# GIVEN INSTRUCTION
Below you will find a set of lines. Repeat them all exactly.

# GIVEN DATA

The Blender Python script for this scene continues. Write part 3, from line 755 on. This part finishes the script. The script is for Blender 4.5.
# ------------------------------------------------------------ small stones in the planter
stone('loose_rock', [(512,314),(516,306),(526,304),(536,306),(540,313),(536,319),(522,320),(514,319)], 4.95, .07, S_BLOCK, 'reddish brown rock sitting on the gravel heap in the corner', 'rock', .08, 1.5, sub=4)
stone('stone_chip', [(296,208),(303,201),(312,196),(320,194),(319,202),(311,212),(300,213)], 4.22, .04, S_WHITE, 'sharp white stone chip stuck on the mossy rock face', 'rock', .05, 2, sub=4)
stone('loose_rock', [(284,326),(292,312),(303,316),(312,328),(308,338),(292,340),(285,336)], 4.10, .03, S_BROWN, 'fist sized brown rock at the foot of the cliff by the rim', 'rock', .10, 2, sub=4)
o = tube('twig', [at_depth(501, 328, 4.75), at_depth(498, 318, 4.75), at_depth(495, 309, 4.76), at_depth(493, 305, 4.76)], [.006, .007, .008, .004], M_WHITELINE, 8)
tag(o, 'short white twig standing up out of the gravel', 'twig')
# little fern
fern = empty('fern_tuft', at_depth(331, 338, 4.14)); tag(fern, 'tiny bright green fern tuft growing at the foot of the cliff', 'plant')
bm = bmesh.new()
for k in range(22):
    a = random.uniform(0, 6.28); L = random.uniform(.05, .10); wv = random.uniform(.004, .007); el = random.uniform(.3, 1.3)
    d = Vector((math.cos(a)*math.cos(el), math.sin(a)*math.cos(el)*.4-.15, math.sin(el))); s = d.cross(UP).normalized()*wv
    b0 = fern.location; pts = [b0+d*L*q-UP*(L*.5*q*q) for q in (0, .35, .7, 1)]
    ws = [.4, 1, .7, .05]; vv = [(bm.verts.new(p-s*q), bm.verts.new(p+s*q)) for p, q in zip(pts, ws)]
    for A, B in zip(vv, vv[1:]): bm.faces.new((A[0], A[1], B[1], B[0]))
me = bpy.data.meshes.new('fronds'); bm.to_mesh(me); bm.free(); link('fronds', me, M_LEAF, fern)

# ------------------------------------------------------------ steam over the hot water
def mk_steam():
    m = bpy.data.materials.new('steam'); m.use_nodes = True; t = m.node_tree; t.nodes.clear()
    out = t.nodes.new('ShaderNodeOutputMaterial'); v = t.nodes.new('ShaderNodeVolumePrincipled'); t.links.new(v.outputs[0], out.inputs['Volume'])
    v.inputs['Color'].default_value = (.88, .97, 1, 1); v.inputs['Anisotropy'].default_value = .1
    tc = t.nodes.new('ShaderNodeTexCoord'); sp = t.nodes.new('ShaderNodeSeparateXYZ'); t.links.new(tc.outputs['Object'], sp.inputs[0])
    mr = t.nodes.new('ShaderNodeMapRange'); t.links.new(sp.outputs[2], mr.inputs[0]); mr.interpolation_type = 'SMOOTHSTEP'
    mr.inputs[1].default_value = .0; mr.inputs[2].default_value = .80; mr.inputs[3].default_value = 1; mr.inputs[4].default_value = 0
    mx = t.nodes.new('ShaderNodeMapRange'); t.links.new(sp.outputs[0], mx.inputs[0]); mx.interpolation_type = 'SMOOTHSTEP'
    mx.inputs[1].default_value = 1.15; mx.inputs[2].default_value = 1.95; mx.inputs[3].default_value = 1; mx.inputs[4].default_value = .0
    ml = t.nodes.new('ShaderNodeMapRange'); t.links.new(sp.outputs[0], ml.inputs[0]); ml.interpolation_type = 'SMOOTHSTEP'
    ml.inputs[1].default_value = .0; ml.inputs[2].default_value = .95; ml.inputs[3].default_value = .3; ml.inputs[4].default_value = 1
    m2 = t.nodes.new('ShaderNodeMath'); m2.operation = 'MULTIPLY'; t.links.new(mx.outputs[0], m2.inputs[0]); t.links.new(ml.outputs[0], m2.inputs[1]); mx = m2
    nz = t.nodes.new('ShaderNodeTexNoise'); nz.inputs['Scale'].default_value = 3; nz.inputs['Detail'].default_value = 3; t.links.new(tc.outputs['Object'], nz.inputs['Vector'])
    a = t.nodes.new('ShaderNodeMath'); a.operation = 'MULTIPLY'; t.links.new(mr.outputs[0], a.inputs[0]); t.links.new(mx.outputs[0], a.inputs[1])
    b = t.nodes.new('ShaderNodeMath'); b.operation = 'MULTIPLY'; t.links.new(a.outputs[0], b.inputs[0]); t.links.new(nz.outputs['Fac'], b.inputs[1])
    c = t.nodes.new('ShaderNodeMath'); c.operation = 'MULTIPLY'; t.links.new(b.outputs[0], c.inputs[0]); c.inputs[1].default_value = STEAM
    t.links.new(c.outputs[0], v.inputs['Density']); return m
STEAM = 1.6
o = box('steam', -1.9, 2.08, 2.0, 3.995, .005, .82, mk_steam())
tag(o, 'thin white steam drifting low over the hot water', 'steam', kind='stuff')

# WORKED ANSWER
The Blender Python script for this scene continues. Write part 3, from line 755 on. This part finishes the script. The script is for Blender 4.5.
# ------------------------------------------------------------ small stones in the planter
stone('loose_rock', [(512,314),(516,306),(526,304),(536,306),(540,313),(536,319),(522,320),(514,319)], 4.95, .07, S_BLOCK, 'reddish brown rock sitting on the gravel heap in the corner', 'rock', .08, 1.5, sub=4)
stone('stone_chip', [(296,208),(303,201),(312,196),(320,194),(319,202),(311,212),(300,213)], 4.22, .04, S_WHITE, 'sharp white stone chip stuck on the mossy rock face', 'rock', .05, 2, sub=4)
stone('loose_rock', [(284,326),(292,312),(303,316),(312,328),(308,338),(292,340),(285,336)], 4.10, .03, S_BROWN, 'fist sized brown rock at the foot of the cliff by the rim', 'rock', .10, 2, sub=4)
o = tube('twig', [at_depth(501, 328, 4.75), at_depth(498, 318, 4.75), at_depth(495, 309, 4.76), at_depth(493, 305, 4.76)], [.006, .007, .008, .004], M_WHITELINE, 8)
tag(o, 'short white twig standing up out of the gravel', 'twig')
# little fern
fern = empty('fern_tuft', at_depth(331, 338, 4.14)); tag(fern, 'tiny bright green fern tuft growing at the foot of the cliff', 'plant')
bm = bmesh.new()
for k in range(22):
    a = random.uniform(0, 6.28); L = random.uniform(.05, .10); wv = random.uniform(.004, .007); el = random.uniform(.3, 1.3)
    d = Vector((math.cos(a)*math.cos(el), math.sin(a)*math.cos(el)*.4-.15, math.sin(el))); s = d.cross(UP).normalized()*wv
    b0 = fern.location; pts = [b0+d*L*q-UP*(L*.5*q*q) for q in (0, .35, .7, 1)]
    ws = [.4, 1, .7, .05]; vv = [(bm.verts.new(p-s*q), bm.verts.new(p+s*q)) for p, q in zip(pts, ws)]
    for A, B in zip(vv, vv[1:]): bm.faces.new((A[0], A[1], B[1], B[0]))
me = bpy.data.meshes.new('fronds'); bm.to_mesh(me); bm.free(); link('fronds', me, M_LEAF, fern)

# ------------------------------------------------------------ steam over the hot water
def mk_steam():
    m = bpy.data.materials.new('steam'); m.use_nodes = True; t = m.node_tree; t.nodes.clear()
    out = t.nodes.new('ShaderNodeOutputMaterial'); v = t.nodes.new('ShaderNodeVolumePrincipled'); t.links.new(v.outputs[0], out.inputs['Volume'])
    v.inputs['Color'].default_value = (.88, .97, 1, 1); v.inputs['Anisotropy'].default_value = .1
    tc = t.nodes.new('ShaderNodeTexCoord'); sp = t.nodes.new('ShaderNodeSeparateXYZ'); t.links.new(tc.outputs['Object'], sp.inputs[0])
    mr = t.nodes.new('ShaderNodeMapRange'); t.links.new(sp.outputs[2], mr.inputs[0]); mr.interpolation_type = 'SMOOTHSTEP'
    mr.inputs[1].default_value = .0; mr.inputs[2].default_value = .80; mr.inputs[3].default_value = 1; mr.inputs[4].default_value = 0
    mx = t.nodes.new('ShaderNodeMapRange'); t.links.new(sp.outputs[0], mx.inputs[0]); mx.interpolation_type = 'SMOOTHSTEP'
    mx.inputs[1].default_value = 1.15; mx.inputs[2].default_value = 1.95; mx.inputs[3].default_value = 1; mx.inputs[4].default_value = .0
    ml = t.nodes.new('ShaderNodeMapRange'); t.links.new(sp.outputs[0], ml.inputs[0]); ml.interpolation_type = 'SMOOTHSTEP'
    ml.inputs[1].default_value = .0; ml.inputs[2].default_value = .95; ml.inputs[3].default_value = .3; ml.inputs[4].default_value = 1
    m2 = t.nodes.new('ShaderNodeMath'); m2.operation = 'MULTIPLY'; t.links.new(mx.outputs[0], m2.inputs[0]); t.links.new(ml.outputs[0], m2.inputs[1]); mx = m2
    nz = t.nodes.new('ShaderNodeTexNoise'); nz.inputs['Scale'].default_value = 3; nz.inputs['Detail'].default_value = 3; t.links.new(tc.outputs['Object'], nz.inputs['Vector'])
    a = t.nodes.new('ShaderNodeMath'); a.operation = 'MULTIPLY'; t.links.new(mr.outputs[0], a.inputs[0]); t.links.new(mx.outputs[0], a.inputs[1])
    b = t.nodes.new('ShaderNodeMath'); b.operation = 'MULTIPLY'; t.links.new(a.outputs[0], b.inputs[0]); t.links.new(nz.outputs['Fac'], b.inputs[1])
    c = t.nodes.new('ShaderNodeMath'); c.operation = 'MULTIPLY'; t.links.new(b.outputs[0], c.inputs[0]); c.inputs[1].default_value = STEAM
    t.links.new(c.outputs[0], v.inputs['Density']); return m
STEAM = 1.6
o = box('steam', -1.9, 2.08, 2.0, 3.995, .005, .82, mk_steam())
tag(o, 'thin white steam drifting low over the hot water', 'steam', kind='stuff')